Someone recently asked me where the soul goes when bodies are donated to science. What an interesting question! She shared the following story about her mother wanting to do just that. My new friend felt the soul her mother’s soul would get lost and not be able to find its way to the light. Being a curious person, I sat down to inquire about this. Here is what I learned. I come to the table with a shamanic perspective.


Many individuals do donate their bodies to science for all kinds of research. When I was in nursing school, we had cadavers in our Anatomy and Physiology class. These were people donated their bodies to science after they died. What a fascinating and reverent experience it was to see organs, nerves, muscles, fascia, tendons and ligaments inside the human body.


My instructor had the foresight to speak to the class before the cadavers were brought out. This is what he said, “These people lived lives just like you are living. We must be respectful for who they were and the gift they gave of themselves for you to learn from, after their death. I expect you to take this study seriously. No laughing, no making fun of things.”


We became reverent whenever the bodies were brought out. We spoke in hushed tones, learning what we could to become knowledgeable nurses. His words made an impression on me. Forty years later, the memory remains.


For the individual donating their body to science, they die first, before their body is donated. Their death, traumatic or peaceful, determines whether the soul leaves intact or is fragmented. Car accidents, murders, trauma filled transitions lead to soul fragmentation. Hence, the OR being full of soul parts, and souls looking for the opportunity to cross to the light or reunite with their soul self who remains in the body. Souls and soul parts will often gather in areas where other souls are.

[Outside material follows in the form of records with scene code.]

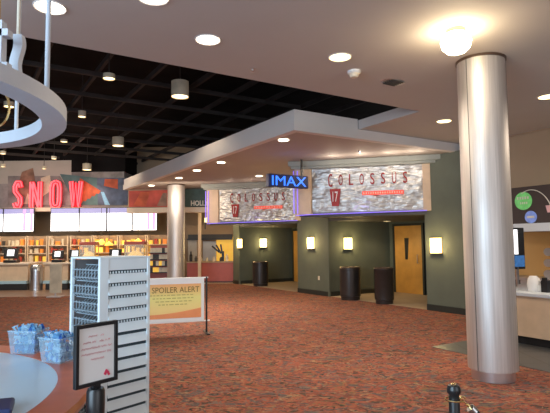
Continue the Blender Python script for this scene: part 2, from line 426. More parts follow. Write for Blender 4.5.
# ------------------------------------------------------------------ STEEL COLUMNS
def column(label, x, y, r, top, pl):
    t = thing('steel_column', label, 'column', (x, y, 0), 0, None)
    b_ = BM(); lathe(b_, [(r, pl), (r, top)], 72); obj('shaft', b_, 'brushed_steel', t, smooth=True)
    b_ = BM(); lathe(b_, [(r*.86, 0), (r*.86, pl+.01), (r*.99, pl+.01), (r*.99, pl)], 64); obj('base_ring', b_, 'silver', t, smooth=True)
    for a in (-2.58, -.5, 1.6):
        s_ = BM(); box(s_, (r*math.cos(a), r*math.sin(a), (pl+top)/2), (.004, .007, top-pl), a); obj('seam', s_, 'charcoal', t)
    b_ = BM(); lathe(b_, [(r, top-.03), (r+.012, top-.03), (r+.012, top)], 64); obj('top_collar', b_, 'bronze', t, smooth=True)
    return t
column('thick brushed steel column standing on the carpet in front of the snack bar at right', 2.535, 5.98, .277, ZC, .12)
column('brushed steel column under the soffit corner by the far snack counters', -3.36, 16.95, .29, ZS, .12)

# ------------------------------------------------------------------ CEILING LIGHTS
def downlight(label, p, r, m='lamp_white', group='recessed downlights', en=0, first=[]):
    t = thing('recessed_downlight', label, 'ceiling light', p, 0, group)
    b_ = BM(); lathe(b_, [(r, 0), (r*1.12, -.012), (r*1.18, -.004), (r*1.18, 0)], 32); obj('trim_ring', b_, 'fascia_paint', t, smooth=True)
    b_ = BM(); lathe(b_, [(0.0001, -.006), (r, -.006)], 32); obj('lens', b_, m, t)
    if en: lamp('SPOT', p-Vector((0, 0, .05)), en, (1, .78, .5), .1, spot=R(130))
    return t
g = 'recessed downlights in the white ceiling'
downlight('large white recessed downlight above the hanging ring', G(50, 7, ZC), .125, 'lamp_white', g, 25)
downlight('white recessed downlight cut off at the top edge of the picture, left half', G(153, -3, ZC), .125, 'lamp_white', g, 30)
downlight('white recessed downlight near the edge of the dark opening', G(208, 39.5, ZC), .12, 'lamp_white', g, 25)
downlight('yellowish recessed downlight beside the smoke detector', G(340, 57, ZC), .12, 'lamp_yellow', g, 30)
downlight('yellow recessed downlight left of the thick steel column, near the soffit face', G(444, 121, ZC), .12, 'lamp_yellow', g, 30)
downlight('recessed downlight at the right edge, right of the thick steel column', G(548, 96.5, ZC), .13, 'lamp_yellow', g, 30)
g = 'small downlights under the soffit'
lab = ['bright soffit downlight nearest the soffit corner', 'soffit downlight second from the near corner along the left edge', 'soffit downlight third from the near corner along the left edge',
       'soffit downlight just above the far steel column', 'soffit downlight left of the far steel column near the mural', 'soffit downlight left above the blue IMAX sign', 'soffit downlight above the green HOLLYWOOD fascia']
for (x, y, en), l in zip(((283.5, 140, 45), (221, 162.5, 45), (197, 170.5, 45), (179, 178, 30), (151.5, 185.5, 30), (259, 176, 40), (204, 189.5, 30)), lab):
    p = G(x, y, ZS); dl = downlight(l, p, .10, 'lamp_white', g, en)
# big frosted globe on the ceiling
p = G(455.5, 30, ZC)
t = thing('globe_ceiling_light', 'glaring frosted glass globe light on the ceiling above the thick column', 'ceiling light', p)
b_ = BM(); lathe(b_, [(.10, 0), (.105, -.02), (.10, -.05)], 32); obj('base_plate', b_, 'brass', t, smooth=True)
b_ = BM(); lathe(b_, [(.10, -.04), (.145, -.08), (.155, -.13), (.14, -.19), (.095, -.235), (.0001, -.25)], 32); obj('glass_globe', b_, 'lamp_hot', t, smooth=True)
lamp('POINT', p-Vector((0, 0, .36)), 13, (1, .66, .34), .15)
# detector, vent, sprinklers
p = G(354, 71, ZC)
t = thing('smoke_detector', 'small round white smoke detector on the ceiling', 'smoke detector', p)
b_ = BM(); lathe(b_, [(.085, 0), (.085, -.03), (.07, -.04)], 32); obj('base', b_, 'white_plain', t, smooth=True)
b_ = BM(); lathe(b_, [(.07, -.04), (.055, -.075), (.045, -.085), (.0001, -.087)], 32); obj('sensor_cap', b_, 'snack_pale', t, smooth=True)
p = G(393, 82, ZC)
t = thing('ceiling_vent', 'small grey metal sprinkler vent plate on the white ceiling', 'vent', p, TH)
b_ = BM(); lathe(b_, [(.0001, -.008), (.15, -.008), (.16, 0)], 32, sx=1.2, sy=.75); obj('plate', b_, 'steel', t)
b_ = BM()
for k in range(-2, 3): bx(b_, -.11, .11, k*.04-.006, k*.04+.006, -.022, -.008)
obj('slat', b_, 'charcoal', t)
for (x, y), l in zip(((252.5, 68.5), (359, 151)), ('tiny ceiling sprinkler head near the dark opening', 'tiny sprinkler head under the soffit above the COLOSSUS sign')):
    p = G(x, y, ZC if y < 100 else ZS+.012)
    t = thing('sprinkler_head', l, 'sprinkler', p)
    b_ = BM(); lathe(b_, [(.035, 0), (.035, -.008), (.012, -.012), (.012, -.04), (.028, -.045), (.0001, -.048)], 16); obj('body', b_, 'steel', t, smooth=True)

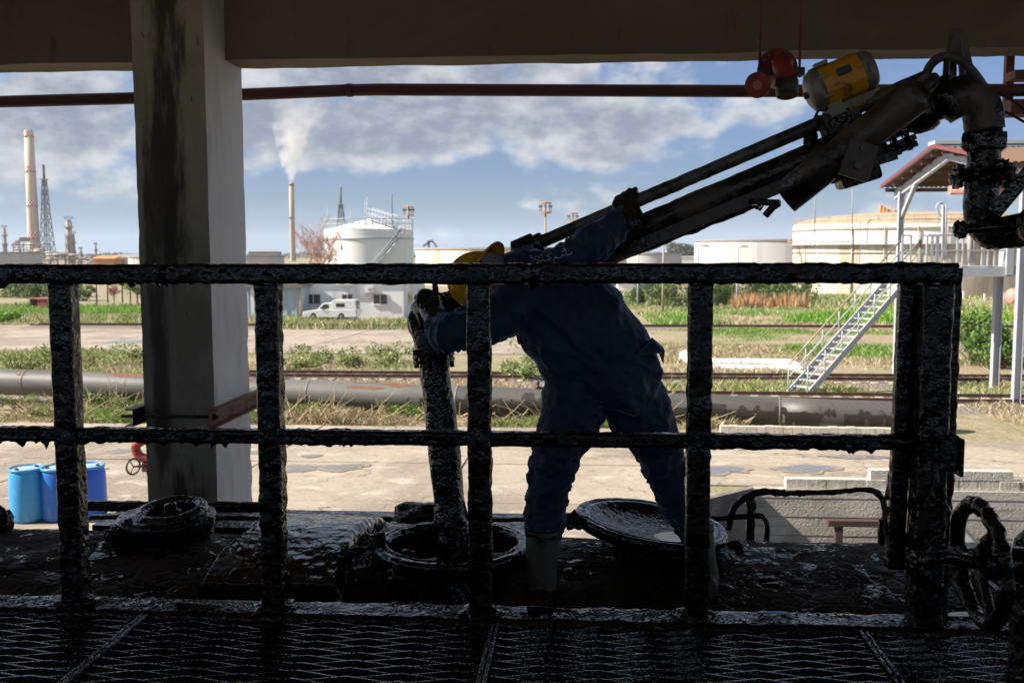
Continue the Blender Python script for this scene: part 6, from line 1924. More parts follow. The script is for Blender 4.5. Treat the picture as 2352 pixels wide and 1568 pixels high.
# handrail hoops, right
yh = 4.72
mb = MB(); tarsweep(mb, smooth_path([at_y(1672, 1215, yh), at_y(1690, 1160, yh), at_y(1742, 1130, yh), at_y(1802, 1131, yh)], 6), circ(0.0165, 12), 0.008, 0.005, 0.02, 3, 45); mb.build('hand_hoop', M['tar'], tw)
mb = MB(); tarsweep(mb, smooth_path([at_y(1798, 1132, yh), at_y(1900, 1130, yh), at_y(1985, 1124, yh), at_y(2012, 1130, yh), at_y(2028, 1150, yh), at_y(2032, 1185, yh), at_y(2026, 1250, yh)], 6), circ(0.0125, 12), 0.008, 0.003, 0.03, 4, 45); mb.build('hand_hoop', M['tar'], tw)
mb = MB(); tarsweep(mb, [at_y(1724, 1140, yh), at_y(1722, 1248, yh)], circ(0.022, 12), 0.008, 0.006, 0, 5, 45); mb.build('hoop_post', M['tar'], tw)
mb = MB(); tarsweep(mb, smooth_path([at_y(1630, 1192, yh), at_y(1735, 1184, yh), at_y(1756, 1192, yh), at_y(1762, 1210, yh), at_y(1760, 1250, yh)], 6), circ(0.014, 12), 0.008, 0.004, 0.02, 6, 45); mb.build('hand_hoop', M['tar'], tw)
mb = MB(); tarsweep(mb, [at_y(2029, 1190, yh - .1), at_y(2026, 1250, yh - .1)], circ(0.022, 10), 0.008, 0.007, 0, 7, 45); mb.build('hoop_post', M['tar'], tw)
rs_ = MB()
for k in range(60):
    px = rnd.uniform(780, 900) if k < 25 else (rnd.uniform(440, 560) if k < 40 else rnd.uniform(1200, 1700))
    q = at_y(px, rnd.uniform(1240, 1300), rnd.uniform(3.8, 4.3)); q.z = tankz(q.y) + 0.03
    a = rnd.uniform(0, 6.28); L = rnd.uniform(0.05, 0.14)
    rs_.tube(smooth_path([q, q + Vector((math.cos(a) * L * .5, math.sin(a) * L * .5, rnd.uniform(0.0, 0.03))), q + Vector((math.cos(a + .4) * L, math.sin(a + .4) * L, 0))], 3), 0.0016, 4, False)
o = rs_.build('tarred_straws', M['tar'], tw); o['kind'] = 'stuff'

# ------------------------------------------------------------------ loading arm
YA, YD = 3.6, 4.14            # depth at the swivel, depth at the drop pipe
arm = thing('oil_loader', 'long greasy oil loading arm slanting down from the swivel at the right', 'loading arm', tuple(at_y(2250, 250, YA)))
def on_arm(px, py, off=0.0): return at_y(px, py, YD + (YA - YD) * (px - 985) / (2180 - 985) + off)
ms0, ms1 = on_arm(2095, 265), on_arm(1000, 722)
mb = MB(); tarsweep(mb, [ms0, ms1], circ(0.052, 20), 0.012, 0.0022, 0.012, 2, 45); mb.build('main_pipe', M['greasy_pipe'], arm)
# flat bar along its side
f0, f1 = on_arm(1930, 372, -0.06), on_arm(1380, 600, -0.06)
mb = MB(); mb.bar(f0, f1, 0.012, 0.045); mb.build('side_bar', M['greasy_pipe'], arm)
# upper balance rod with coupling and plunger
r0_, r1_ = on_arm(2140, 173, -0.05), on_arm(1238, 558, -0.02)
mb = MB(); tarsweep(mb, [r0_, r0_.lerp(r1_, 0.5), r1_], circ(0.0255, 14), 0.012, 0.0012, 0, 12, 40); mb.build('balance_rod', M['greasy_grey'], arm)
rd = (r1_ - r0_).normalized()
mb = MB(); mb.lathe(r1_ - rd * 0.02, rd, [(0.026, 0), (0.040, 0.004), (0.040, 0.026), (0.034, 0.03), (0.034, 0.036), (0.050, 0.040), (0.050, 0.125), (0.036, 0.13)], 24, True, True, True); mb.build('rod_coupling', M['tar_wet'], arm, disp=rough(0.002, 40, 3))
mb = MB(); mb.tube([r1_ + rd * 0.10, on_arm(1130, 600, -0.02)], 0.0125, 10); mb.build('plunger', M['tar_wet'], arm)
# thin lower pipe
l0, l1 = on_arm(1760, 452, -0.03), on_arm(1380, 604, -0.03)
mb = MB(); tarsweep(mb, [l0, on_arm(1700, 478, -0.03), l1], circ(0.0225, 12), 0.010, 0.003, 0.03, 22, 45); mb.build('drain_pipe', M['tar'], arm)
# spring housing: wide tube with a torn open lower end
h0, h1 = on_arm(2112, 212, -0.18), on_arm(1802, 455, -0.18)
hd = (h1 - h0).normalized()
L_ = (h1 - h0).length
mb = MB()
mb.lathe(h0, hd, [(0.030, -0.02), (0.046, 0.0), (0.060, 0.012), (0.062, 0.03), (0.058, L_ * .5), (0.060, L_), (0.053, L_), (0.052, L_ - 0.12)], 40, True, True)
mb.build('spring_housing', M['greasy_pipe'], arm, disp=rough(0.0016, 26, 8))
mb = MB(); mb.lathe(h0 + hd * (L_ - 0.1), hd, [(0.05, 0), (0, 0)], 24); mb.build('housing_plug', M['tar'], arm)
mb = MB(); mb.tube([h0 + hd * 0.0, on_arm(2148, 176, -0.12)], 0.016, 10); mb.tube([h0 + hd * 0.0 + Vector((0.012, 0, -0.02)), on_arm(2152, 190, -0.12)], 0.010, 8); mb.build('spring_rod', M['greasy_grey'], arm)
# clamp plates holding the housing, box under it
for (px, py, sz) in ((1972, 368, (0.10, 0.02, 0.125)),):
    q = on_arm(px, py, -0.245)
    rot = Matrix.Rotation(0.30, 3, 'Y')
    mb = MB(); mb.cbox(q, sz, rot); mb.build('clamp_plate', M['greasy_pipe'], arm, bevel=0.004)
    for dz in (0.04, -0.02):
        mb = MB(); mb.lathe(q + rot @ Vector((0.0, -0.012, dz)), (0, -1, 0), [(0.014, 0), (0.014, 0.012)], 6, False, True, True); mb.build('bolt', M['greasy_grey'], arm)
q = on_arm(1985, 375, -0.1); mb = MB(); mb.cbox(q, (0.20, 0.20, 0.018), Matrix.Rotation(-0.3, 3, 'Y')); mb.cbox(q + Vector((-0.02, 0, -0.02)), (0.21, 0.22, 0.016), Matrix.Rotation(-0.3, 3, 'Y')); mb.build('saddle_plate', M['tar'], arm)
q = on_arm(1968, 400, -0.08); mb = MB(); mb.cbox(q, (0.14, 0.12, 0.075), Matrix.Rotation(-0.30, 3, 'Y')); mb.cbox(q + Vector((-0.085, 0, -0.005)), (0.06, 0.09, 0.05), Matrix.Rotation(-0.3, 3, 'Y')); mb.build('limit_switch_box', M['tar'], arm, bevel=0.012)
mb = MB(); mb.tube([on_arm(1918, 412, -.08), on_arm(1908, 414, -.08)], 0.014, 8); mb.build('cable_gland', M['tar'], arm)
# flange on the main pipe
q = on_arm(2058, 300); d_ = (ms1 - ms0).normalized()
for s in (-0.03, 0.012):
    mb = MB(); mb.lathe(q + d_ * s, d_, [(0.05, 0), (0.085, 0), (0.085, 0.018), (0.05, 0.018)], 30, False); mb.build('flange', M['tar'], arm)
for k in range(8):
    a = k * 0.785; s_ = d_.cross(Vector((0, 0, 1))).normalized(); u_ = s_.cross(d_)
    o_ = q + (s_ * math.cos(a) + u_ * math.sin(a)) * 0.070
    mb = MB()
    mb.lathe(o_ - d_ * 0.05, d_, [(0.010, 0), (0.010, 0.10)], 6, False, True, True)
    mb.build('bolt', M['tar'], arm)
mb = MB()
for k, (px, py, r) in enumerate(((1862, 322, .022), (1860, 306, .016), (2020, 345, .03), (1740, 465, .02))): mb.blob(on_arm(px, py, -.03), r, .5, px, 12, (1, 1, 1.3), 3)
mb.build('tar_lump', M['tar'], arm)
# hook and stop under the open housing
mb = MB(); mb.tube([on_arm(1722, 464, -0.08), on_arm(1790, 466, -0.14)], 0.012, 8); mb.tube([on_arm(1790, 466, -0.14), on_arm(1775, 476, -0.14), on_arm(1757, 496, -0.14)], 0.013, 8); mb.build('hook_bar', M['tar'], arm)
mb = MB(); mb.bar(on_arm(1750, 462, -0.1), on_arm(1738, 470, -0.1), 0.04, 0.03); mb.build('hook_lug', M['tar'], arm)
# valve body and pipe bracket under the motor
q = on_arm(1918, 300, -0.02)
mb = MB(); mb.lathe(q, d_, [(0.055, -0.05), (0.075, -0.05), (0.075, -0.03), (0.058, -0.03), (0.058, 0.03), (0.075, 0.03), (0.075, 0.05), (0.055, 0.05)], 26, False); mb.build('valve_body', M['greasy_pipe'], arm)
mb = MB(); mb.tube([on_arm(1925, 300, -.03), on_arm(1945, 262, -.03)], [0.04, 0.036], 16); mb.cbox(on_arm(1935, 275, -.05), (0.11, 0.10, 0.03), Matrix.Rotation(-0.4, 3, 'Y')); mb.build('valve_bonnet', M['tar'], arm)
mb = MB(); mb.tube(smooth_path([on_arm(1888, 240, -0.05), on_arm(1872, 270, -0.06), on_arm(1866, 300, -0.05), on_arm(1868, 325, -0.03)], 6), 0.005, 8); mb.build('cable', M['black_rubber'], arm)
# bolted yoke
mb = MB(); mb.cbox(on_arm(1905, 285, -.05), (0.05, 0.08, 0.07), Matrix.Rotation(-.4, 3, 'Y')); mb.cbox(on_arm(1960, 268, -.05), (0.03, 0.08, 0.06), Matrix.Rotation(-.4, 3, 'Y')); mb.build('yoke', M['greasy_pipe'], arm)

# yellow motor on top
mo = thing('yellow_motor', 'yellow electric actuator motor with grey end caps on the loading arm', 'motor', tuple(on_arm(1930, 190, -0.06)))
ma, mbk = on_arm(1862, 216, -0.10), on_arm(2000, 158, -0.04)
md_ = (mbk - ma).normalized()
Lm = (mbk - ma).length
mb = MB(); mb.lathe(ma, md_, [(0.075, Lm * 0.14), (0.077, Lm * 0.16), (0.077, Lm * 0.80), (0.075, Lm * 0.82)], 10, False, True, True); mb.build('motor_housing', M['yellow_paint'], mo, bevel=0.006)
mb = MB(); mb.lathe(ma, md_, [(0, -0.012), (0.045, -0.012), (0.066, 0.0), (0.076, 0.02), (0.077, Lm * 0.17), (0.05, Lm * 0.17)], 28, True); mb.build('end_cap', M['grey_alloy'], mo)
mb = MB(); mb.lathe(ma, md_, [(0.05, Lm * 0.80), (0.071, Lm * 0.80), (0.071, Lm * 0.96), (0.062, Lm * 1.02), (0.03, Lm * 1.05), (0, Lm * 1.05)], 28, True); mb.build('end_cap', M['grey_alloy'], mo)
mb = MB(); mb.lathe(ma - md_ * 0.024, md_, [(0, 0), (0.012, 0), (0.012, 0.02)], 10, True); mb.build('shaft_plug', M['dark_iron'], mo)
s_ = md_.cross(Vector((0, 0, 1))).normalized(); u_ = s_.cross(md_)
for a in (0.5, 1.6, 2.6, 3.7, 4.8, 5.8):
    mb = MB()
    mb.lathe(ma + (s_ * math.cos(a) + u_ * math.sin(a)) * 0.074 + md_ * 0.02, md_, [(0.007, 0), (0.007, 0.035)], 6, False, True, True)
    mb.build('bolt', M['grey_alloy'], mo)
mb = MB(); mb.cbox(ma + md_ * Lm * 0.30 + u_ * 0.083, (0.05, 0.03, 0.016), Matrix.Rotation(-0.39, 3, 'Y')); mb.build('lifting_lug', M['grey_alloy'], mo, bevel=0.004)
mb = MB(); mb.cbox(ma + md_ * Lm * 0.46 - s_ * 0.0 + Vector((0, -0.076, 0.028)), (0.05, 0.004, 0.028), Matrix.Rotation(-0.39, 3, 'Y')); mb.build('name_plate', M['dark_iron'], mo)
q = on_arm(1950, 240, -0.05)
mb = MB(); mb.cbox(q, (0.17, 0.10, 0.022), Matrix.Rotation(-0.39, 3, 'Y')); mb.cbox(q + Vector((-0.055, -0.05, -0.02)), (0.05, 0.012, 0.045), Matrix.Rotation(-0.39, 3, 'Y')); mb.build('mounting_bracket', M['grey_alloy'], mo)
mb = MB(); mb.cbox(q + Vector((0.04, 0, 0.014)), (0.12, 0.09, 0.03), Matrix.Rotation(-0.39, 3, 'Y')); mb.build('mounting_foot', M['yellow_paint'], mo)

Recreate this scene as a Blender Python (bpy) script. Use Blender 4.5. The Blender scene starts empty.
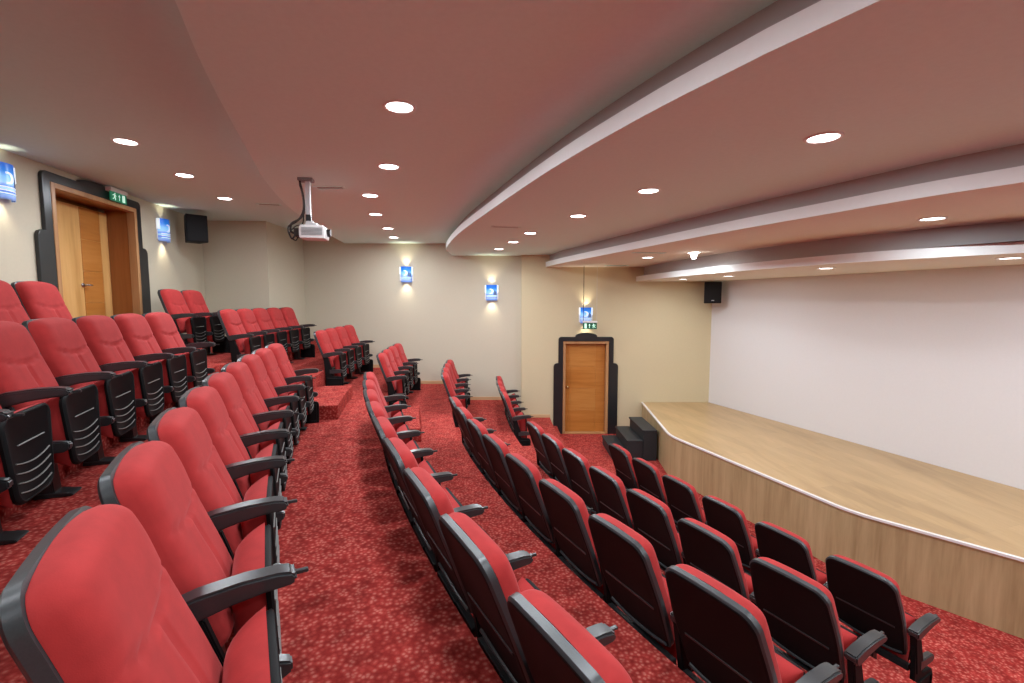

When I participated in Brazilian White Table healing work. We would invite spirits who wanted to cross to the light to come to this address between 2 and 4 PM on such and such a date. The we would psychopomp the souls that came, across to the light. It was wonderful and satisfying to hear their stories and then help them to cross.


I can see that much of the work people do when approaching death is to review the events, relationships and conversations in order to complete their journey. One person whom I had the privilege of sitting with, went through hundreds or thousands of facial expressions over the course of hours. This was a man who prided himself on not feeling or expressing emotions. I mused as I sat with him, if he were trying to make up for lost time.


Wouldn’t it be wonderful, to have someone at the bedside, with the permission of the dying person, to go and gather the lost parts and reunite them with the soul, before it leaves the body, or as it leaves the body. Perhaps that is what the dying person is doing, as they wrap up this life. Maybe they are calling themselves home.